#include <iostream>
using namespace std;
class swap_value {
int a,b;
public:
swap_value()
{
cout<<"enter two numbers to swap";
cout<<"value of a is:";
cin>>a;
cout<<"value of b is:";
cin>>b;
}
void swap(int &a,int &b)
{
int temp=a;
a=b;
b=temp;
cout<<"value of a is :"<<a;
cout<<"value of b is :"<<b;
}
};
int main() {
swap_value obj;
obj.swap();
return 0;
}
The thing that you should know is that all members of a class are accessible to all the methods of your class. So they don't need to be passed as parameters. The code you wrote doesn't compile (include error messages next time) because SwapValue doesn't have a method called swap() that takes no parameters.
Here is your code that does what you want it to. The change that I made was simply to make SwapValues::swap() take no parameters. Also, it is common practice to use UpperCamelCase for class names in C++. Indeed, it took me more time than it should have to notice that swap_values(){...} was your constructor for that reason.
#include <iostream>
using namespace std;
class SwapValues {
int a,b;
public:
SwapValues()
{
cout<<"enter two numbers to swap";
cout<<"value of a is:";
cin>>a;
cout<<"value of b is:";
cin>>b;
}
void swap()
{
int temp=a;
a=b;
b=temp;
cout<<"value of a is :"<<a << std::endl;
cout<<"value of b is :"<<b << std::endl;
}
};
int main() {
SwapValues sv;
sv.swap();
return 0;
}
Edit
To respond to the follow-up general question underlying the problem, the reason you are confused is because you are not sure about how the function gets access to a and b.

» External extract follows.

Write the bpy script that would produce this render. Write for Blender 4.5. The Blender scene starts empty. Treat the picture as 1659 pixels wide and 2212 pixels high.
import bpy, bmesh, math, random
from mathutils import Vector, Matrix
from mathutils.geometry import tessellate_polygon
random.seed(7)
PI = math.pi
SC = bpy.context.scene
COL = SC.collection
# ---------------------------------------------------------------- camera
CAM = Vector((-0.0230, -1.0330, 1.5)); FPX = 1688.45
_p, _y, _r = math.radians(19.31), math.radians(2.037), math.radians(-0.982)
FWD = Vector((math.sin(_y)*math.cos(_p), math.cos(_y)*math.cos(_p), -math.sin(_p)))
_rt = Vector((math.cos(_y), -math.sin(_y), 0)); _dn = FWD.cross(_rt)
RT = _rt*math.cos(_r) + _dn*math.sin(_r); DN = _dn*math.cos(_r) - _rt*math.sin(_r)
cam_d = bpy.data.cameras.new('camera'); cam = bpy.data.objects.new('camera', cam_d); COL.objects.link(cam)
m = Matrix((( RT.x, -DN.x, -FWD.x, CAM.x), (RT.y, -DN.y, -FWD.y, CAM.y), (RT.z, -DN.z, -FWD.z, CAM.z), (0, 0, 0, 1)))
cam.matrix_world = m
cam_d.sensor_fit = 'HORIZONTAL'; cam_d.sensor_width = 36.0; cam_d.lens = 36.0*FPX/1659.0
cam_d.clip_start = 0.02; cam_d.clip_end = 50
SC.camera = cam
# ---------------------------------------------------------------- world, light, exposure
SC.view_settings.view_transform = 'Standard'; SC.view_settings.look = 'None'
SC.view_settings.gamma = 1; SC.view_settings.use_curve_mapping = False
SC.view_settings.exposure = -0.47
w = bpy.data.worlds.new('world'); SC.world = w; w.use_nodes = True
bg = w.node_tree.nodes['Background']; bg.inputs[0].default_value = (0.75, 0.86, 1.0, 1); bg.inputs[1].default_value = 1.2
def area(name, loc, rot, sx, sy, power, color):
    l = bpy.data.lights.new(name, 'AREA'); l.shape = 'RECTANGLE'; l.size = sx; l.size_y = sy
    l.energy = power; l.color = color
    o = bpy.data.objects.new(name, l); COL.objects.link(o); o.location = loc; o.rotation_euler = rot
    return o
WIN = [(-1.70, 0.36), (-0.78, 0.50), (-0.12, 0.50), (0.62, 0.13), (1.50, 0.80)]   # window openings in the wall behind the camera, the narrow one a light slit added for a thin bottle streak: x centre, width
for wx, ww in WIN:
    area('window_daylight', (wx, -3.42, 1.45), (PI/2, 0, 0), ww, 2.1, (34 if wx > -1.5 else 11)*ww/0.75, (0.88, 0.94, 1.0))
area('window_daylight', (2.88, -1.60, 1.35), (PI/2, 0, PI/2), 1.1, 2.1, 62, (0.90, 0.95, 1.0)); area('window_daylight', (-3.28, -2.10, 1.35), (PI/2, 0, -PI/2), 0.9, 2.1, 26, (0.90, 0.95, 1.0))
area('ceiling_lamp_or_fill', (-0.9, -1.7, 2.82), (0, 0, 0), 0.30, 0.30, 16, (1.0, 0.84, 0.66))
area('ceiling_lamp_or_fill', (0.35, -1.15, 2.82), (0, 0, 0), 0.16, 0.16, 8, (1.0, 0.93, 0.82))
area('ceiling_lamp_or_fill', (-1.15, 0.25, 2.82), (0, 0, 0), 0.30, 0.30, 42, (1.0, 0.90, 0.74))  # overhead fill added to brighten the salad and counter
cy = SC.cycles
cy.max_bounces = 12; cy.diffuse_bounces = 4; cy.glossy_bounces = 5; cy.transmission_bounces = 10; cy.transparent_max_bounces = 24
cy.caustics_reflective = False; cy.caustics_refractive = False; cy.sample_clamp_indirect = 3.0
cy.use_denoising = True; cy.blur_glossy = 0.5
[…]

The short version is that methods of a class have built in access to all the attributes of the class.
The long version is that the instance of the class gets implicitly passed to methods of the class as an implicit parameter (called this in C++). So all functions of a class MyClass like
int MyClass::my_function( --parameters-- )
become
int MyClass::my_function(MyClass* this, --parameters--)
and the compiler, when it compiles code of such a function, sees
some_var = 1234;
will check firs if the function has a local variable or a local static variable or a parameter called some_var, and if there isn't, it will see if
this->some_var = 1234;
that is, it will check if `MyClass has an attribute called some_var.
In your case, in the working code we have
int temp = a;
so the compiler looks: is there a local variable called a, no local variable, is there a parameter called a, nope, next, what about this->a, the class does have an attribute called a so that's what we use.
So you always pass parameters, is the answer to your question but in the example of your function, that is done automatically. That's good because if you add an attribute to your class, you don't have to alter all the methods of your class to take an extra parameter, all the methods of the class will already have it.
In your first example, in fact, you should run this piece of code. It will show what I mean.
#include <iostream>
using namespace std;
class SwapValues {
public:
int a,b;
SwapValues()
{
a = 1;
b = 2;
}
void wrong_method(int &a, int &b)
{
std::cout << "wrong_method : "
<< "a = " << a
<< ", b = " << b
<< ", this->a = " << this->a
<< ", this->b = " << this->b << std::endl;
}
void right_method(int ¶m_1, int& param_2)
{
std::cout << "right_method : " << "a = " << a
<< ", b = " << b
<< ", param_1 = " << param_1
<< ", param_2 = " << param_2 << std::endl;
}
};
int main() {
SwapValues sv;
int c = 3;
int d = 4;
sv.wrong_method(c,d);
sv.right_method(c,d);
return 0;
}
Gives
wrong_method : a = 3, b = 4, this->a = 1, this->b = 2
right_method : a = 1, b = 2, param_1 = 3, param_2 = 4
This should demonstrate what I meant. The right and wrong because the wrong function has a name clash between the parameters and the attributes of the object. It makes errors possible and reflects bad design.